▸ DESCRIPTION OF THE TASK:
Read the listing and extract each line that includes the word "scene".

▸ LISTED ENTRIES:

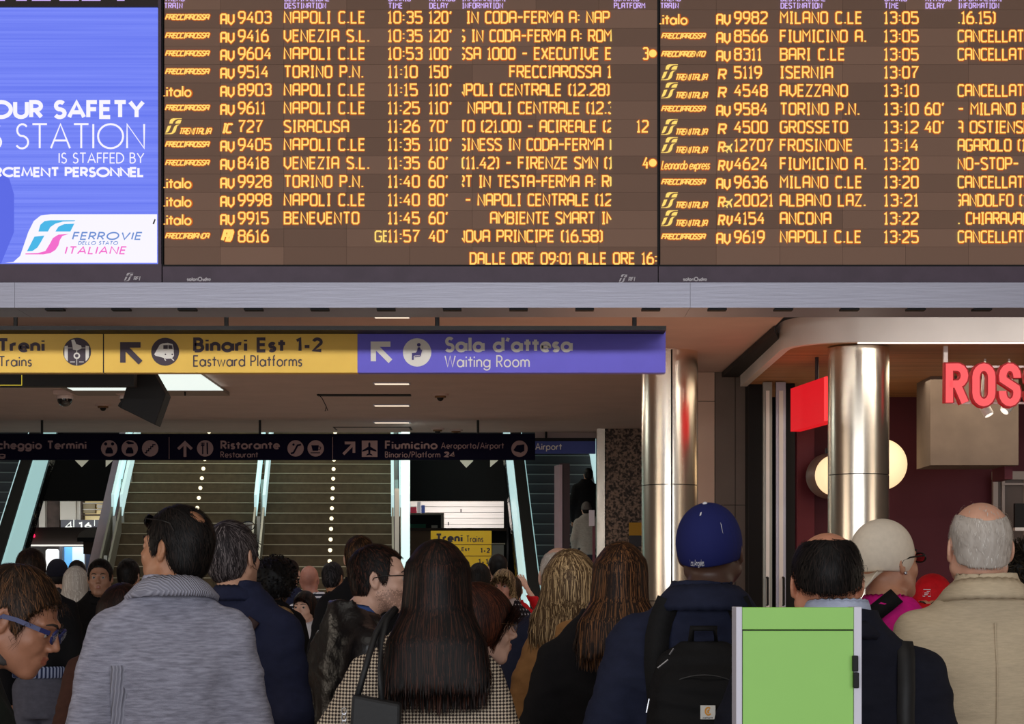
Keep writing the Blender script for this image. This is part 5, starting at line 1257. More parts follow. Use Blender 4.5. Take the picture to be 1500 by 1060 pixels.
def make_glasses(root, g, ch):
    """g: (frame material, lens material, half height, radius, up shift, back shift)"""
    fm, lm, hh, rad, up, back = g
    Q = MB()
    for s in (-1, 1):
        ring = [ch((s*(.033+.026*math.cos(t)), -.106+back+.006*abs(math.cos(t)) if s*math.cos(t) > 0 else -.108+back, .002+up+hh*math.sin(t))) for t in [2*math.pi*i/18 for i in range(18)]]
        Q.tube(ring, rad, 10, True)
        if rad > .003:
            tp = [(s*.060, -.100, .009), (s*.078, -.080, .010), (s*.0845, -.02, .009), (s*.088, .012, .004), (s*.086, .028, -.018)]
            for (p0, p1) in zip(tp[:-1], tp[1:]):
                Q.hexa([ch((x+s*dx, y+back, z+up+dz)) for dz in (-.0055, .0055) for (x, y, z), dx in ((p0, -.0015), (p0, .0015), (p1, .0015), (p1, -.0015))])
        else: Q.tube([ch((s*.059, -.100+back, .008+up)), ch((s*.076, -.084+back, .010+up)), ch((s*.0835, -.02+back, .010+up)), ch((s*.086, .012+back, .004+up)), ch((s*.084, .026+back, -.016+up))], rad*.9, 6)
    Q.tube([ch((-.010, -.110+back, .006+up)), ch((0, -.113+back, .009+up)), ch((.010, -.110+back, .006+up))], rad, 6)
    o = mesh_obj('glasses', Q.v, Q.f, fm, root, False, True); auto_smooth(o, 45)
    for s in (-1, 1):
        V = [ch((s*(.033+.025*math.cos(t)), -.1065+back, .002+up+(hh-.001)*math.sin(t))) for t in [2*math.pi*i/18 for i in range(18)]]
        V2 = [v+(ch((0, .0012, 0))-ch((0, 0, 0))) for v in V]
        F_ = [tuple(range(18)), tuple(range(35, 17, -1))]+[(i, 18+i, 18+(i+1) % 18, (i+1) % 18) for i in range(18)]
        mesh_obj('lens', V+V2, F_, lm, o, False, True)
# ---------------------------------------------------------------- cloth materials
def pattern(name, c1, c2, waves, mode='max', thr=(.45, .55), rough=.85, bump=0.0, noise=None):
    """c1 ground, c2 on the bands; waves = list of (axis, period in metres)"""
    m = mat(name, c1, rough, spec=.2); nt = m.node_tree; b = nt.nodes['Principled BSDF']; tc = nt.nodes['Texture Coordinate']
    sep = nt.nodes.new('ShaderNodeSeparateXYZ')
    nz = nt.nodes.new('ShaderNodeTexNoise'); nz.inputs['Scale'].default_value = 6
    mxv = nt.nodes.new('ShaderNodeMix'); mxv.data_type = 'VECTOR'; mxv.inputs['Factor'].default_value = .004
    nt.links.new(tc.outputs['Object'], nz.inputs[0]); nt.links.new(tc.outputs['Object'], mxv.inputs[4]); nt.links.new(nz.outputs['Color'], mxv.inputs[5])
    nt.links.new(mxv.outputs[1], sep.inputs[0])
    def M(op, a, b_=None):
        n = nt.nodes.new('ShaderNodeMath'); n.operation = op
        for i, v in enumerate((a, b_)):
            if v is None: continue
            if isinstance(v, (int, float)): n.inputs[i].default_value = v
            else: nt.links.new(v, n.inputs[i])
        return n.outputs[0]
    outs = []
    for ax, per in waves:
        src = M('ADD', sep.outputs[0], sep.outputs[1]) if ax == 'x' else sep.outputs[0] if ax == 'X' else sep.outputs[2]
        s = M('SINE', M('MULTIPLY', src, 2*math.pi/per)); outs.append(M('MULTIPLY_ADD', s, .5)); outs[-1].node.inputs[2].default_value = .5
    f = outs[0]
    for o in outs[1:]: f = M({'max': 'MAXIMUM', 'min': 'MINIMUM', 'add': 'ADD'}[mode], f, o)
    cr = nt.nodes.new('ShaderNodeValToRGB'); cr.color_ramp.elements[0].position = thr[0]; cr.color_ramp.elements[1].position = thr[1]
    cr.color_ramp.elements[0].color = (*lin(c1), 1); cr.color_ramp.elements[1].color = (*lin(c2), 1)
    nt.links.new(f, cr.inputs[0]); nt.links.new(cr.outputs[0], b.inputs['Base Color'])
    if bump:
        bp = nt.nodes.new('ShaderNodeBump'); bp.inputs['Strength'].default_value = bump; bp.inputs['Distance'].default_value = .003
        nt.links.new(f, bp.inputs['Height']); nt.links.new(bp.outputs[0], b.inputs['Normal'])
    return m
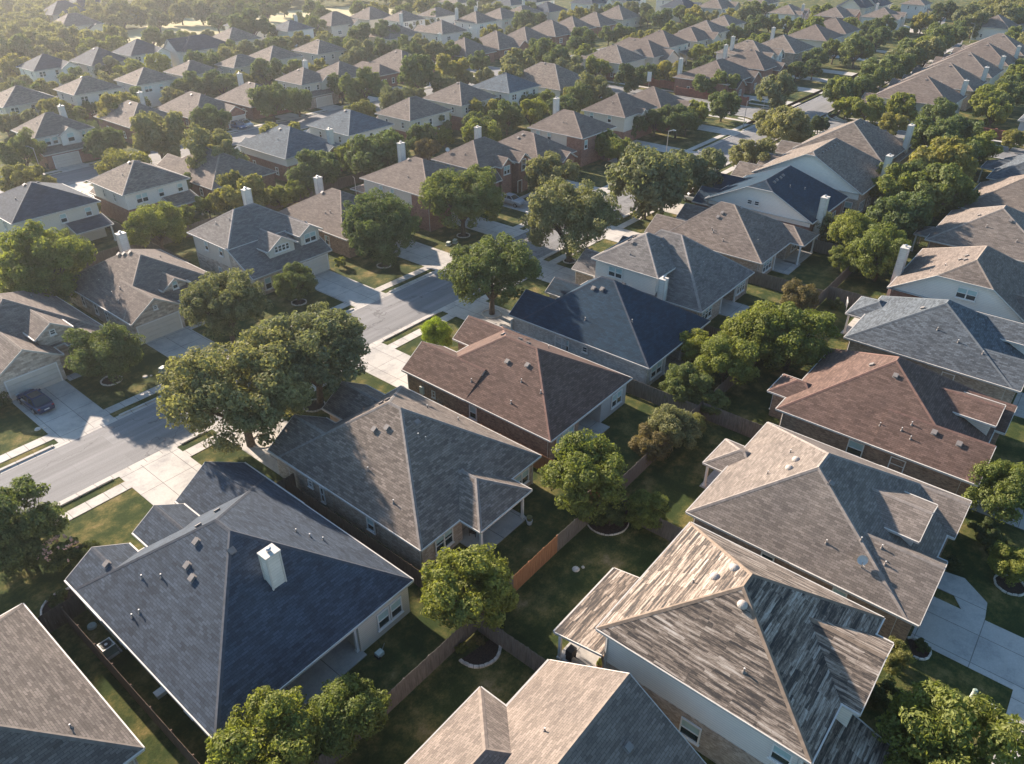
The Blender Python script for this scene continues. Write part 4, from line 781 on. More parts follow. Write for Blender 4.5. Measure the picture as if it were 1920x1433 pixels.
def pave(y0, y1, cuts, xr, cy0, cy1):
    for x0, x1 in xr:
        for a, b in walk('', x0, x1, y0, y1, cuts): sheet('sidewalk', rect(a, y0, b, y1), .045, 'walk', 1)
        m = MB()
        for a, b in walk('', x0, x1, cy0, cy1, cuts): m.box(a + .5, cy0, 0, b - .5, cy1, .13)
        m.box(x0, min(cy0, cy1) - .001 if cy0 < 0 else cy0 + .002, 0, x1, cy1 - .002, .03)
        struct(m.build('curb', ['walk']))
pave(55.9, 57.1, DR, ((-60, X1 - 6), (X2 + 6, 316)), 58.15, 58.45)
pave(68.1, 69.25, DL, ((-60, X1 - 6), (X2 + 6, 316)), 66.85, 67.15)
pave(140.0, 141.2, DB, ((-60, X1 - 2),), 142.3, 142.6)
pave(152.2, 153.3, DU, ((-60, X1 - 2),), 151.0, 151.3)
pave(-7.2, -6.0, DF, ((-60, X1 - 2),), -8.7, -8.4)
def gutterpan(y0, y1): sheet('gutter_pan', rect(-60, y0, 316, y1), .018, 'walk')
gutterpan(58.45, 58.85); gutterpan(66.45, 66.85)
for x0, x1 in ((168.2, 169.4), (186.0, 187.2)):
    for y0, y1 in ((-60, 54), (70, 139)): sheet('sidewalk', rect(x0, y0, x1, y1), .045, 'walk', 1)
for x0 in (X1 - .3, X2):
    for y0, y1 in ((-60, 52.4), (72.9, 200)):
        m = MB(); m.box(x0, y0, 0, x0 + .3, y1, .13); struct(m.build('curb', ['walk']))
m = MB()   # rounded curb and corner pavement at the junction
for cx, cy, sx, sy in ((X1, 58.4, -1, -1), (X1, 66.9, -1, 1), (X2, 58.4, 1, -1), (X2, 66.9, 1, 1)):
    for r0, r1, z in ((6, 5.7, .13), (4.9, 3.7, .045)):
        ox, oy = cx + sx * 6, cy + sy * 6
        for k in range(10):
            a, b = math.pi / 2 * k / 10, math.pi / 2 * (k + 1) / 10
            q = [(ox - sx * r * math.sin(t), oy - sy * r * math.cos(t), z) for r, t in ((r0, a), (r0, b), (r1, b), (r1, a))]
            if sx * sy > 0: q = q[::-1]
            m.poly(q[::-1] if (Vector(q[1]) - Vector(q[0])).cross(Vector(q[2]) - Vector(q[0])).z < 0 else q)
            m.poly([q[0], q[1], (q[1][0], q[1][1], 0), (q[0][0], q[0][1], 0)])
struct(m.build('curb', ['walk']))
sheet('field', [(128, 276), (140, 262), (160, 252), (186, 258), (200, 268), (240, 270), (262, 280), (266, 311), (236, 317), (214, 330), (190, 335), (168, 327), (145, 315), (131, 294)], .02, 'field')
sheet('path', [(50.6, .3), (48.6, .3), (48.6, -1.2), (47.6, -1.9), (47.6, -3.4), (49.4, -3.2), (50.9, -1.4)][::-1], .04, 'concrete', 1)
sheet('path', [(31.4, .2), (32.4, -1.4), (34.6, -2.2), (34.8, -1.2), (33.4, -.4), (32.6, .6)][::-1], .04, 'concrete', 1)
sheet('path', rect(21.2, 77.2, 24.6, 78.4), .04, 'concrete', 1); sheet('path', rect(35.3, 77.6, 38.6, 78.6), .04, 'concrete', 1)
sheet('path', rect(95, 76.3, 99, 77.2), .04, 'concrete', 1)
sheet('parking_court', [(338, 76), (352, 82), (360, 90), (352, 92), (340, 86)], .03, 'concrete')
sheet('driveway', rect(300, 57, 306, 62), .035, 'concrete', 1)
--
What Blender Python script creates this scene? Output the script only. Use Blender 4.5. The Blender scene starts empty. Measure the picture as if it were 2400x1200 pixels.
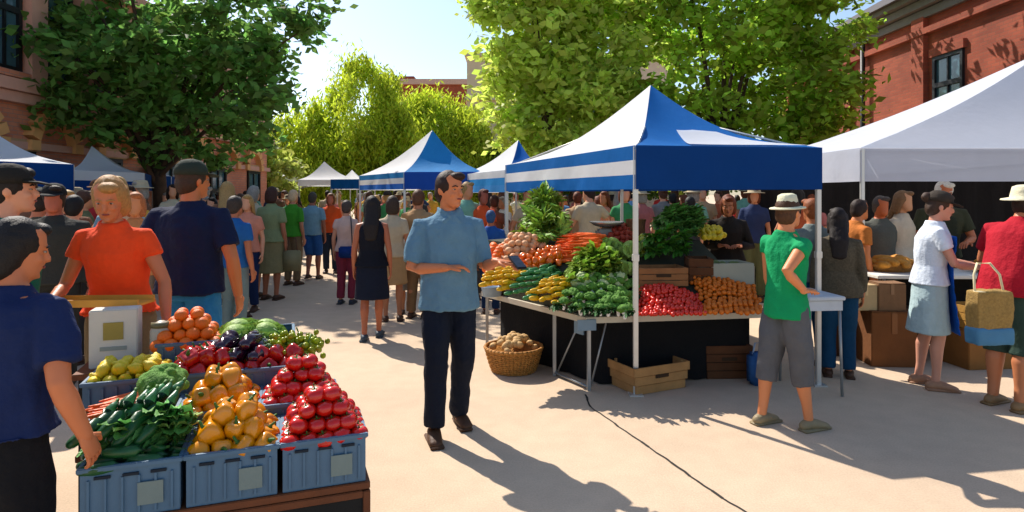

▸ EXERCISE RESPONSE:
The Blender Python script for this scene continues. Write part 4, from line 781 on. More parts follow. Write for Blender 4.5. Measure the picture as if it were 1920x1433 pixels.
What Blender Python script creates this scene? Output the script only. Use Blender 4.5. The Blender scene starts empty. Measure the picture as if it were 2400x1200 pixels.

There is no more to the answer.